Hannah first pushed Clarke in a miniature lake, and Clarke retaliated by sending him spinning in the mud, the onlookers roaring at the smart manner in which the Fairfield centre retaliated at the artful ‘Jimmy’.
Indeed, it seems as if the playing surface may have resembled our game at Fratton Park earlier this season – after the third goal had been scored Sunderland thought they’d had a fourth, but the ball ‘fell wide in a pond’.
James Gillespie added a fourth on 37...
Thereupon, the spectators began to cry that it was a shame to show up a team in the way that Sunderland were showing up Fairfield. One of the visitors, Elson, lost his temper and, seizing Gillespie, hurled him to the ground.
A foul was at once granted, and it proved fatal to Fairfield.
Miller ‘launched the leather home’ for his third of the game and Jack Miller scrambled in, and at half time the score was 6-0 to the home team.

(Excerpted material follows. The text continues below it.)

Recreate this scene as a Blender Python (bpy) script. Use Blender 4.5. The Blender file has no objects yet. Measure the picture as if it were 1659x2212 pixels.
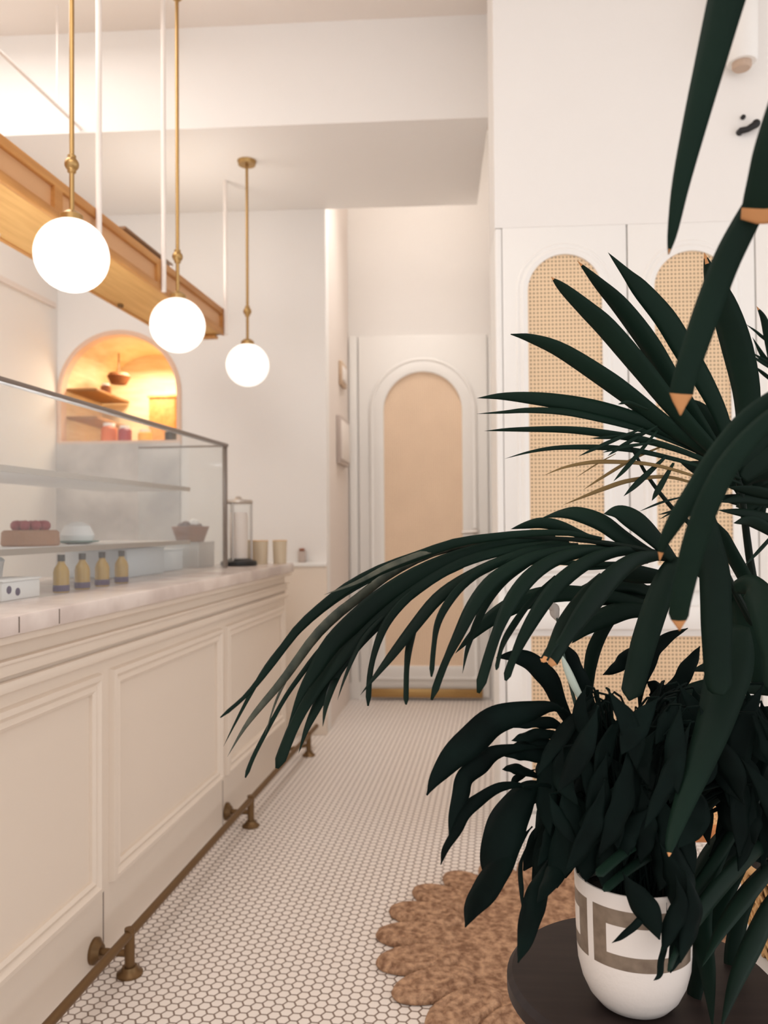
import bpy, bmesh, math, random
from mathutils import Vector, Matrix
random.seed(7)
SC = bpy.context.scene
COL = SC.collection

# ------------------------------------------------------------------ camera
F, CX, CY, H = 1740.0, 829.5, 1106.0, 1.25
cam_m = (Matrix.Rotation(math.radians(3.6), 3, 'Z') @ Matrix.Rotation(math.radians(90.95), 3, 'X')
         @ Matrix.Rotation(math.radians(-0.4), 3, 'Z'))
cd_ = bpy.data.cameras.new('camera')
cam = bpy.data.objects.new('camera', cd_)
COL.objects.link(cam)
cam.matrix_world = Matrix.Translation((0, 0, H)) @ cam_m.to_4x4()
cd_.sensor_fit = 'VERTICAL'; cd_.sensor_height = 36.0; cd_.lens = 36.0 * F / 2212.0
cd_.clip_start = 0.05
cd_.dof.use_dof = True
cd_.dof.focus_distance = 1.35
cd_.dof.aperture_fstop = cd_.lens / 1000.0 / 0.0068
SC.camera = cam
# ------------------------------------------------------------------ view, world, lights
SC.view_settings.view_transform = 'Standard'
SC.view_settings.look = 'None'
SC.view_settings.gamma = 1.0
SC.view_settings.use_curve_mapping = False
SC.view_settings.exposure = 0.5
W = bpy.data.worlds.new('world'); SC.world = W; W.use_nodes = True
W.node_tree.nodes['Background'].inputs[0].default_value = (0.985, 0.985, 1.0, 1)
W.node_tree.nodes['Background'].inputs[1].default_value = 0.98

def area(name, loc, size, power, color, target=None, size_y=None, spread=180):
    l = bpy.data.lights.new(name, 'AREA'); l.energy = power; l.color = color
    l.shape = 'RECTANGLE'; l.size = size; l.size_y = size_y or size; l.spread = math.radians(spread)
    o = bpy.data.objects.new(name, l); COL.objects.link(o); o.location = loc
    d = (Vector(target) - Vector(loc)) if target else Vector((0, 0, -1))
    o.rotation_euler = d.to_track_quat('-Z', 'Y').to_euler()
    return o
WARM = (1.0, 0.975, 0.94)
area('aisle_fill', (-0.9, 0.6, 3.6), 1.6, 21, WARM)  # unseen fill added to brighten the aisle from above
area('counter_fill', (-2.1, 2.7, 3.6), 1.4, 19, WARM)  # added fill that lifts the dim serving side and back wall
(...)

The ‘sticky state of the ground’ had caused half time speculation that the game may not be a cup tie, but the Sunderland Daily Echo and Shipping Gazette match reporter sought out the referee at half time, and was told there had been no protests from either side and the game, as a cup tie, would continue.
Proper journalism!
Johnny Campbell and Andy McCreadie swapped positions, the legendary forward – who’d not troubled the scoresheet – dropping back into defence and the Scottish centre half playing further forward – and it was McCreadie who scored the game’s seventh goal, ‘from his toe it went slap-bang between the timbers’.
The crowd were hilarious. Sure never has the air at Newcastle Road rung with such shouts of laughter as greeted each manoeuvre by the Wearsiders. Their play was superb; they waltzed around the Redshirts, wheeled them here and there with consummate ease, let them get yards ahead and then overwhelmed them at pleasure.
Miller tapped in for eight, before Clark scored for Fairfield, a powerful strike that ‘rebounded from the net into play’.
Sunderland responded immediately, with Hannah scoring the ninth, and then the tenth – the crowd willing the team on to make the score ‘even’, and with almost the last kick Miller scored the 11th and final goal for Sunderland.
The game had, as expected, been a thoroughly one-sided affair, with the gulf in class ‘vastly more than the ten goal difference between the teams.’
Sunderland have probably never had an easier thing since they were a club of any note.
Unfortunately for Fairfield, the low crowd meant the overall takings for the game were just £67m the smallest amount ever taken at this point for a Cup Tie at Sunderland.
Maybe, in hindsight, they wished they’d forfeited the game after all.
For Sunderland, however, the game kept a great run at home going, which after this game stood at P14, W12, D2, F60 A15 for the season.
Sunderland were eventually knocked out of the FA Cup by Aston Villa in the semi final at Ewood Park, but did claim the league title – finishing 5 points ahead of second placed Everton.